▶ [GIVEN INFORMATION]
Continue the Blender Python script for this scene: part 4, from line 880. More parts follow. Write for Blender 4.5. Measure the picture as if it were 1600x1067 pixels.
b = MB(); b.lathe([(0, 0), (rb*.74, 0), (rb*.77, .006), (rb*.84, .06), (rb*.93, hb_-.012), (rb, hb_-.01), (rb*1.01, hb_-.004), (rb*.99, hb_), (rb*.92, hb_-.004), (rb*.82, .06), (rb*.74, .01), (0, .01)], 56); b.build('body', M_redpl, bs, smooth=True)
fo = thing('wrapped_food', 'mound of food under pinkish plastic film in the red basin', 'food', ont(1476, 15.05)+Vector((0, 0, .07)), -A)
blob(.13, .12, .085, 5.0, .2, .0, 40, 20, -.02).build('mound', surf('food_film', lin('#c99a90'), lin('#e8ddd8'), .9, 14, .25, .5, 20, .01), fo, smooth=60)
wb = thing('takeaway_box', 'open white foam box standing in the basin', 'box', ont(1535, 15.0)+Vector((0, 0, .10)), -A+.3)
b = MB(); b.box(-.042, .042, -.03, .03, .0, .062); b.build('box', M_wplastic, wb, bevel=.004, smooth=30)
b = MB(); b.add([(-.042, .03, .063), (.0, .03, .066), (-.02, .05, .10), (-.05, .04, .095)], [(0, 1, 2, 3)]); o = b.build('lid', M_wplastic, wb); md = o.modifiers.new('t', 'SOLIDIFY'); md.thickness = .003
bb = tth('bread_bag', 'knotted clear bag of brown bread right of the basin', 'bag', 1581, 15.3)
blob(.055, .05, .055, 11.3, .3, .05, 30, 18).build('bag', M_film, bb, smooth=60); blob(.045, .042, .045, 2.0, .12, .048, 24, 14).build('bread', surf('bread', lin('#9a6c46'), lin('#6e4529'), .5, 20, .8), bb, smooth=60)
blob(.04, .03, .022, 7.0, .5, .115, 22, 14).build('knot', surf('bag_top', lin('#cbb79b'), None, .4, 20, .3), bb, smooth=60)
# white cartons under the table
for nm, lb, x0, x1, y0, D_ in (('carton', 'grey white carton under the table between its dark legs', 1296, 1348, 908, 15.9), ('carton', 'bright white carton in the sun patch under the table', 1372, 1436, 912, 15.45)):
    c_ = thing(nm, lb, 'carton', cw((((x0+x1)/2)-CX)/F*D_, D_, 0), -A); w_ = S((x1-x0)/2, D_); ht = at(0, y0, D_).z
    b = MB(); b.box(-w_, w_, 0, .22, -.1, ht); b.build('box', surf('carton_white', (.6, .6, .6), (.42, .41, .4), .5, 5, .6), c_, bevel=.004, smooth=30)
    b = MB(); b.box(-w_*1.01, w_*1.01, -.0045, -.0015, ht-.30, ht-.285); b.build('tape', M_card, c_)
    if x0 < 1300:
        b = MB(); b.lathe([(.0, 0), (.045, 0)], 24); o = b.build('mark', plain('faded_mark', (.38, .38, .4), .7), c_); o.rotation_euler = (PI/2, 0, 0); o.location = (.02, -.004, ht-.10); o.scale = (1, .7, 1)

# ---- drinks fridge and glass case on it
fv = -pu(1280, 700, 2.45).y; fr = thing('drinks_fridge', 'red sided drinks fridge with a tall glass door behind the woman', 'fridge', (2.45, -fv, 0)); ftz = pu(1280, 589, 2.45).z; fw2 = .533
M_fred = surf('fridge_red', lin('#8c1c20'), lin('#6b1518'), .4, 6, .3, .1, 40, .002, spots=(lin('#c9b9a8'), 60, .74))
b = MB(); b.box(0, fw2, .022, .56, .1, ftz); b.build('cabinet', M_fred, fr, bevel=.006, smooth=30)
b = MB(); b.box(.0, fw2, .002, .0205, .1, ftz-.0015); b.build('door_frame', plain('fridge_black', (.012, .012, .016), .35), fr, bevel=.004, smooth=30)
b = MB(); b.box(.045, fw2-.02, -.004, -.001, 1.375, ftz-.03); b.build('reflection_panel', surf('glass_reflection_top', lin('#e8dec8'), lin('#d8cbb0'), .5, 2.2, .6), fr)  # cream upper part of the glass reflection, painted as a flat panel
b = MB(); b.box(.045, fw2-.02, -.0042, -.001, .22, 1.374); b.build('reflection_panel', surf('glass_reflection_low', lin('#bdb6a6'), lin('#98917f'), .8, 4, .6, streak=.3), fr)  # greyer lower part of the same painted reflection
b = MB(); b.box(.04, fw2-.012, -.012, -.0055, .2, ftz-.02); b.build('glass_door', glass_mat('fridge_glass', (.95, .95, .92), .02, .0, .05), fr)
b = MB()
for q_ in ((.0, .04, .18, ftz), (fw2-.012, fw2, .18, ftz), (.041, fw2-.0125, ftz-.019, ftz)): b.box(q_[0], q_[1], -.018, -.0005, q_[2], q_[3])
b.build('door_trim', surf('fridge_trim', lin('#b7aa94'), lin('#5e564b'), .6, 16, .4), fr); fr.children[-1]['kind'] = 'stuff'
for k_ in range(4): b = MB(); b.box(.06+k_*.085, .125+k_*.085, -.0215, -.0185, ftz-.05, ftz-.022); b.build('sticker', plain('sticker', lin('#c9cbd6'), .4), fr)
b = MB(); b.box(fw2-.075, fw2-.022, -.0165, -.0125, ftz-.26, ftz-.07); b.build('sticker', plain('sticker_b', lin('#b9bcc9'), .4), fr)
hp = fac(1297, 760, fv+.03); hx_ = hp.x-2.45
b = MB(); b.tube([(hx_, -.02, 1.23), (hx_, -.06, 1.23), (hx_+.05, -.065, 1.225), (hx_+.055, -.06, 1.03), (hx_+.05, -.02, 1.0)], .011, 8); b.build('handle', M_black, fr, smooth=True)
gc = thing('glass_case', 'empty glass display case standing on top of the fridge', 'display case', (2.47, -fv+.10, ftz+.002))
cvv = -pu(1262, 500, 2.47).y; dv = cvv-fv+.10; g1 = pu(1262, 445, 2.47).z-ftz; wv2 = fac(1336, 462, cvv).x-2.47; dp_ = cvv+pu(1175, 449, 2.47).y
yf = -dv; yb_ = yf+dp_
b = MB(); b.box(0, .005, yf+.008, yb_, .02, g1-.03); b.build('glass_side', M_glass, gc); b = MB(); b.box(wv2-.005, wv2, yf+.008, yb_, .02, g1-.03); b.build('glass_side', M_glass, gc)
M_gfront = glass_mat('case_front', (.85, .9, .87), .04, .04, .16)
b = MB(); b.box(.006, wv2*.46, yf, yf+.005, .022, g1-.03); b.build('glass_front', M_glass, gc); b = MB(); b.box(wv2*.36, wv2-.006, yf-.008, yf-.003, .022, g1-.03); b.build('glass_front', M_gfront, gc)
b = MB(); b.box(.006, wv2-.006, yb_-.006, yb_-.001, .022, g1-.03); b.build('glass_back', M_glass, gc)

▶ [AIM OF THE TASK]
Transcribe the material above word for word.

▶ [WRITTEN ANSWER]
Continue the Blender Python script for this scene: part 4, from line 880. More parts follow. Write for Blender 4.5. Measure the picture as if it were 1600x1067 pixels.
b = MB(); b.lathe([(0, 0), (rb*.74, 0), (rb*.77, .006), (rb*.84, .06), (rb*.93, hb_-.012), (rb, hb_-.01), (rb*1.01, hb_-.004), (rb*.99, hb_), (rb*.92, hb_-.004), (rb*.82, .06), (rb*.74, .01), (0, .01)], 56); b.build('body', M_redpl, bs, smooth=True)
fo = thing('wrapped_food', 'mound of food under pinkish plastic film in the red basin', 'food', ont(1476, 15.05)+Vector((0, 0, .07)), -A)
blob(.13, .12, .085, 5.0, .2, .0, 40, 20, -.02).build('mound', surf('food_film', lin('#c99a90'), lin('#e8ddd8'), .9, 14, .25, .5, 20, .01), fo, smooth=60)
wb = thing('takeaway_box', 'open white foam box standing in the basin', 'box', ont(1535, 15.0)+Vector((0, 0, .10)), -A+.3)
b = MB(); b.box(-.042, .042, -.03, .03, .0, .062); b.build('box', M_wplastic, wb, bevel=.004, smooth=30)
b = MB(); b.add([(-.042, .03, .063), (.0, .03, .066), (-.02, .05, .10), (-.05, .04, .095)], [(0, 1, 2, 3)]); o = b.build('lid', M_wplastic, wb); md = o.modifiers.new('t', 'SOLIDIFY'); md.thickness = .003
bb = tth('bread_bag', 'knotted clear bag of brown bread right of the basin', 'bag', 1581, 15.3)
blob(.055, .05, .055, 11.3, .3, .05, 30, 18).build('bag', M_film, bb, smooth=60); blob(.045, .042, .045, 2.0, .12, .048, 24, 14).build('bread', surf('bread', lin('#9a6c46'), lin('#6e4529'), .5, 20, .8), bb, smooth=60)
blob(.04, .03, .022, 7.0, .5, .115, 22, 14).build('knot', surf('bag_top', lin('#cbb79b'), None, .4, 20, .3), bb, smooth=60)
# white cartons under the table
for nm, lb, x0, x1, y0, D_ in (('carton', 'grey white carton under the table between its dark legs', 1296, 1348, 908, 15.9), ('carton', 'bright white carton in the sun patch under the table', 1372, 1436, 912, 15.45)):
    c_ = thing(nm, lb, 'carton', cw((((x0+x1)/2)-CX)/F*D_, D_, 0), -A); w_ = S((x1-x0)/2, D_); ht = at(0, y0, D_).z
    b = MB(); b.box(-w_, w_, 0, .22, -.1, ht); b.build('box', surf('carton_white', (.6, .6, .6), (.42, .41, .4), .5, 5, .6), c_, bevel=.004, smooth=30)
    b = MB(); b.box(-w_*1.01, w_*1.01, -.0045, -.0015, ht-.30, ht-.285); b.build('tape', M_card, c_)
    if x0 < 1300:
        b = MB(); b.lathe([(.0, 0), (.045, 0)], 24); o = b.build('mark', plain('faded_mark', (.38, .38, .4), .7), c_); o.rotation_euler = (PI/2, 0, 0); o.location = (.02, -.004, ht-.10); o.scale = (1, .7, 1)

# ---- drinks fridge and glass case on it
fv = -pu(1280, 700, 2.45).y; fr = thing('drinks_fridge', 'red sided drinks fridge with a tall glass door behind the woman', 'fridge', (2.45, -fv, 0)); ftz = pu(1280, 589, 2.45).z; fw2 = .533
M_fred = surf('fridge_red', lin('#8c1c20'), lin('#6b1518'), .4, 6, .3, .1, 40, .002, spots=(lin('#c9b9a8'), 60, .74))
b = MB(); b.box(0, fw2, .022, .56, .1, ftz); b.build('cabinet', M_fred, fr, bevel=.006, smooth=30)
b = MB(); b.box(.0, fw2, .002, .0205, .1, ftz-.0015); b.build('door_frame', plain('fridge_black', (.012, .012, .016), .35), fr, bevel=.004, smooth=30)
b = MB(); b.box(.045, fw2-.02, -.004, -.001, 1.375, ftz-.03); b.build('reflection_panel', surf('glass_reflection_top', lin('#e8dec8'), lin('#d8cbb0'), .5, 2.2, .6), fr)  # cream upper part of the glass reflection, painted as a flat panel
b = MB(); b.box(.045, fw2-.02, -.0042, -.001, .22, 1.374); b.build('reflection_panel', surf('glass_reflection_low', lin('#bdb6a6'), lin('#98917f'), .8, 4, .6, streak=.3), fr)  # greyer lower part of the same painted reflection
b = MB(); b.box(.04, fw2-.012, -.012, -.0055, .2, ftz-.02); b.build('glass_door', glass_mat('fridge_glass', (.95, .95, .92), .02, .0, .05), fr)
b = MB()
for q_ in ((.0, .04, .18, ftz), (fw2-.012, fw2, .18, ftz), (.041, fw2-.0125, ftz-.019, ftz)): b.box(q_[0], q_[1], -.018, -.0005, q_[2], q_[3])
b.build('door_trim', surf('fridge_trim', lin('#b7aa94'), lin('#5e564b'), .6, 16, .4), fr); fr.children[-1]['kind'] = 'stuff'
for k_ in range(4): b = MB(); b.box(.06+k_*.085, .125+k_*.085, -.0215, -.0185, ftz-.05, ftz-.022); b.build('sticker', plain('sticker', lin('#c9cbd6'), .4), fr)
b = MB(); b.box(fw2-.075, fw2-.022, -.0165, -.0125, ftz-.26, ftz-.07); b.build('sticker', plain('sticker_b', lin('#b9bcc9'), .4), fr)
hp = fac(1297, 760, fv+.03); hx_ = hp.x-2.45
b = MB(); b.tube([(hx_, -.02, 1.23), (hx_, -.06, 1.23), (hx_+.05, -.065, 1.225), (hx_+.055, -.06, 1.03), (hx_+.05, -.02, 1.0)], .011, 8); b.build('handle', M_black, fr, smooth=True)
gc = thing('glass_case', 'empty glass display case standing on top of the fridge', 'display case', (2.47, -fv+.10, ftz+.002))
cvv = -pu(1262, 500, 2.47).y; dv = cvv-fv+.10; g1 = pu(1262, 445, 2.47).z-ftz; wv2 = fac(1336, 462, cvv).x-2.47; dp_ = cvv+pu(1175, 449, 2.47).y
yf = -dv; yb_ = yf+dp_
b = MB(); b.box(0, .005, yf+.008, yb_, .02, g1-.03); b.build('glass_side', M_glass, gc); b = MB(); b.box(wv2-.005, wv2, yf+.008, yb_, .02, g1-.03); b.build('glass_side', M_glass, gc)
M_gfront = glass_mat('case_front', (.85, .9, .87), .04, .04, .16)
b = MB(); b.box(.006, wv2*.46, yf, yf+.005, .022, g1-.03); b.build('glass_front', M_glass, gc); b = MB(); b.box(wv2*.36, wv2-.006, yf-.008, yf-.003, .022, g1-.03); b.build('glass_front', M_gfront, gc)
b = MB(); b.box(.006, wv2-.006, yb_-.006, yb_-.001, .022, g1-.03); b.build('glass_back', M_glass, gc)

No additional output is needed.